--- Source material ---

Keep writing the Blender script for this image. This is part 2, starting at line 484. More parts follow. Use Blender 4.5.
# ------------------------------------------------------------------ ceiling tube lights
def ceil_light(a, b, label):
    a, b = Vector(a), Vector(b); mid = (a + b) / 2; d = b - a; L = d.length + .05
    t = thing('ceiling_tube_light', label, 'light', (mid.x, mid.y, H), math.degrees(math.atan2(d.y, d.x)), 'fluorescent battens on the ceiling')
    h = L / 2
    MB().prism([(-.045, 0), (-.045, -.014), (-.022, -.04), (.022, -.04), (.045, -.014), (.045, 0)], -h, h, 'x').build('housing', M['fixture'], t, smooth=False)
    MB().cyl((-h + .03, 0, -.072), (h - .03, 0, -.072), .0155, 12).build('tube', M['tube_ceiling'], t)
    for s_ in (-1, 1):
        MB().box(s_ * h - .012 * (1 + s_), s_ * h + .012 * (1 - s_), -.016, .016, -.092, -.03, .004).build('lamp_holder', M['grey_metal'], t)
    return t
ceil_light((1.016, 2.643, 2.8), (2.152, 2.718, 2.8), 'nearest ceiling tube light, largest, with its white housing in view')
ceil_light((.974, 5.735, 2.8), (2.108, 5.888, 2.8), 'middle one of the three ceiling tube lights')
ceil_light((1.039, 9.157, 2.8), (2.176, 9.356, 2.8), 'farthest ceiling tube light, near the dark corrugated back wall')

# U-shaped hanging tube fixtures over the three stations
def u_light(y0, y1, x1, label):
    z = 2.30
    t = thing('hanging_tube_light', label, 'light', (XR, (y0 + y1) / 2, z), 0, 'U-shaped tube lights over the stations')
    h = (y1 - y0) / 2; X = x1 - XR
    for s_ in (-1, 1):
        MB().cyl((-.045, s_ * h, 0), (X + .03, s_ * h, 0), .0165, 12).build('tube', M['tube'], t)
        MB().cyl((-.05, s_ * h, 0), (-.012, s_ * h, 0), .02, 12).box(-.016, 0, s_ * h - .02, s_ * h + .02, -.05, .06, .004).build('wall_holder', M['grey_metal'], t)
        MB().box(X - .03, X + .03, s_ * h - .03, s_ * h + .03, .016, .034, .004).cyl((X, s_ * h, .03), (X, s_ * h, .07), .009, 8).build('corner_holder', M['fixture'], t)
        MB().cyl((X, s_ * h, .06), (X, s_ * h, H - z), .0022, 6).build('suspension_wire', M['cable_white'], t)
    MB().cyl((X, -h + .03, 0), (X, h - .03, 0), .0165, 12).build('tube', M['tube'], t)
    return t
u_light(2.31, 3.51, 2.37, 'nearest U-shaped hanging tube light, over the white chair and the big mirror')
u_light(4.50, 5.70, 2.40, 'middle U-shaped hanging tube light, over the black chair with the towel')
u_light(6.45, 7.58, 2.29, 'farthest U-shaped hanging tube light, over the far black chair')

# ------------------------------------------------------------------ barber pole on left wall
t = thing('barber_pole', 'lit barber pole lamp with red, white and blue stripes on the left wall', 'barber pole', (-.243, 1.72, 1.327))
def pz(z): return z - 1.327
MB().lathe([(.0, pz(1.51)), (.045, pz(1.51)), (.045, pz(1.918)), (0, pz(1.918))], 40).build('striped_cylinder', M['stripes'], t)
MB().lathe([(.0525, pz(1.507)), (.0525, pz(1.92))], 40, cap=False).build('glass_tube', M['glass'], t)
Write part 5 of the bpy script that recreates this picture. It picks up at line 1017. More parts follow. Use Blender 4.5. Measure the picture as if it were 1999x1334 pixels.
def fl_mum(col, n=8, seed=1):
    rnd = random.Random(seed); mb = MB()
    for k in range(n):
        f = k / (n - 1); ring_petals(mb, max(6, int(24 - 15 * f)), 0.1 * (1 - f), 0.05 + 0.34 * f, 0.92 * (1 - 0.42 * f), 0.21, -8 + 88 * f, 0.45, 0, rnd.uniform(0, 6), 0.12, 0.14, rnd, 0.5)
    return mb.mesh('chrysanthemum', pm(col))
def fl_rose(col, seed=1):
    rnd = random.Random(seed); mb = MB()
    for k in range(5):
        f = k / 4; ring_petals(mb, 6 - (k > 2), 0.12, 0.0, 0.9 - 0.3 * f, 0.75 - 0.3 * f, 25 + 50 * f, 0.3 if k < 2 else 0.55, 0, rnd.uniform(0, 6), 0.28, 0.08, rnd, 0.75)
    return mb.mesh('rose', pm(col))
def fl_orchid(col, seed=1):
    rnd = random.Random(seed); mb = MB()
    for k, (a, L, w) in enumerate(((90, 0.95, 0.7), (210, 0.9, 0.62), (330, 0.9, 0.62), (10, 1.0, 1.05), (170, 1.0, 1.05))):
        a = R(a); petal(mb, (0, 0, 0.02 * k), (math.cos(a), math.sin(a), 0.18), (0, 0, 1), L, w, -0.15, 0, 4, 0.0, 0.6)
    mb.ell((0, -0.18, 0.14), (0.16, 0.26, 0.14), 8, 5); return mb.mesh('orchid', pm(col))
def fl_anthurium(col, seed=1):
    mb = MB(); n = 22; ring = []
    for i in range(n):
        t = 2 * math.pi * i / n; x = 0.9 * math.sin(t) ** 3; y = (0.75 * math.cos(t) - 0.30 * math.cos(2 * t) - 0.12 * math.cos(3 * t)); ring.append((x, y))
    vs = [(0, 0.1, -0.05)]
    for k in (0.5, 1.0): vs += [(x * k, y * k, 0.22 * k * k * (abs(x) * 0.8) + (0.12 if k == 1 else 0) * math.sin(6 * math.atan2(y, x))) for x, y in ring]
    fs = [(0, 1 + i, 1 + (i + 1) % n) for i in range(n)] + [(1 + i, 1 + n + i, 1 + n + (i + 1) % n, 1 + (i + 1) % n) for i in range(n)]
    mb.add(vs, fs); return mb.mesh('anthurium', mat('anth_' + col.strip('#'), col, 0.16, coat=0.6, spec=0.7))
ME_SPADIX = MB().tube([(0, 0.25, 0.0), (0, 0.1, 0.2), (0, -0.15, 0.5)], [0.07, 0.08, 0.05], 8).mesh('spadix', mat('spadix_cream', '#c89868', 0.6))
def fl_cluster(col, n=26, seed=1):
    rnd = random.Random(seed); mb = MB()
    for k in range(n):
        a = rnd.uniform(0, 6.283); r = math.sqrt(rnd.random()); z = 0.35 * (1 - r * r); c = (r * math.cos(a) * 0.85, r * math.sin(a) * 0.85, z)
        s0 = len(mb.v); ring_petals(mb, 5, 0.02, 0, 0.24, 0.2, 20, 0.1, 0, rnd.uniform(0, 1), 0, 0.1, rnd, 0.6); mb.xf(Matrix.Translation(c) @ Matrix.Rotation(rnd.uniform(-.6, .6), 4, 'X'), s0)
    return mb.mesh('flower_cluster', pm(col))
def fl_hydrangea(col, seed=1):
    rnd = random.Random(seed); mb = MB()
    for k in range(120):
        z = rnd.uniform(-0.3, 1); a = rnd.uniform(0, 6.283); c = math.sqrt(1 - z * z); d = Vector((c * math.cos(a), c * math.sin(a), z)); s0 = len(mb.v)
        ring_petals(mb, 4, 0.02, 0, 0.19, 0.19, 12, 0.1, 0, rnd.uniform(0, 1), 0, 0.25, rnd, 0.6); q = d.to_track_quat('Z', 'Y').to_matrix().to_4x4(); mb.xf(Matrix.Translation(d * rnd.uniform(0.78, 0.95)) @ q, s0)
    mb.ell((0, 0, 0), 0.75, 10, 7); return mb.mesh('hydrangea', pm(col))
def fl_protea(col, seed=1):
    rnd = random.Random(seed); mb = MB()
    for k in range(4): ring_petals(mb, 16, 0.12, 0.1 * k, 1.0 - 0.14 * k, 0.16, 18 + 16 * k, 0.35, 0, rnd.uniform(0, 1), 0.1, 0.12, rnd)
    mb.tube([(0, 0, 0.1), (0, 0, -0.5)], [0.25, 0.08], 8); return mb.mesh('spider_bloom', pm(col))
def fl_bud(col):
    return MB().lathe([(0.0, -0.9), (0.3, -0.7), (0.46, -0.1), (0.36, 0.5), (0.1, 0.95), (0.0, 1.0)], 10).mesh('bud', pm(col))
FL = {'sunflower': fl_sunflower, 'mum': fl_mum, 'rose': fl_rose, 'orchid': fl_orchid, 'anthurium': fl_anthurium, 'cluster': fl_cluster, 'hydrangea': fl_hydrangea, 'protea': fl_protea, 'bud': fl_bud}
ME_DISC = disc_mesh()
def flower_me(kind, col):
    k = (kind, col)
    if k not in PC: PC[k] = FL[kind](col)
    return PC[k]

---

**What needs to be done**
Set down the lines above as they stand, starting with the first line and ending with the line that contains "ceil_light((1.039, 9.157, 2.8), (2.176, 9.356, 2.8), 'farthest".

**Output of the task**
Keep writing the Blender script for this image. This is part 2, starting at line 484. More parts follow. Use Blender 4.5.
# ------------------------------------------------------------------ ceiling tube lights
def ceil_light(a, b, label):
    a, b = Vector(a), Vector(b); mid = (a + b) / 2; d = b - a; L = d.length + .05
    t = thing('ceiling_tube_light', label, 'light', (mid.x, mid.y, H), math.degrees(math.atan2(d.y, d.x)), 'fluorescent battens on the ceiling')
    h = L / 2
    MB().prism([(-.045, 0), (-.045, -.014), (-.022, -.04), (.022, -.04), (.045, -.014), (.045, 0)], -h, h, 'x').build('housing', M['fixture'], t, smooth=False)
    MB().cyl((-h + .03, 0, -.072), (h - .03, 0, -.072), .0155, 12).build('tube', M['tube_ceiling'], t)
    for s_ in (-1, 1):
        MB().box(s_ * h - .012 * (1 + s_), s_ * h + .012 * (1 - s_), -.016, .016, -.092, -.03, .004).build('lamp_holder', M['grey_metal'], t)
    return t
ceil_light((1.016, 2.643, 2.8), (2.152, 2.718, 2.8), 'nearest ceiling tube light, largest, with its white housing in view')
ceil_light((.974, 5.735, 2.8), (2.108, 5.888, 2.8), 'middle one of the three ceiling tube lights')
ceil_light((1.039, 9.157, 2.8), (2.176, 9.356, 2.8), 'farthest ceiling tube light, near the dark corrugated back wall')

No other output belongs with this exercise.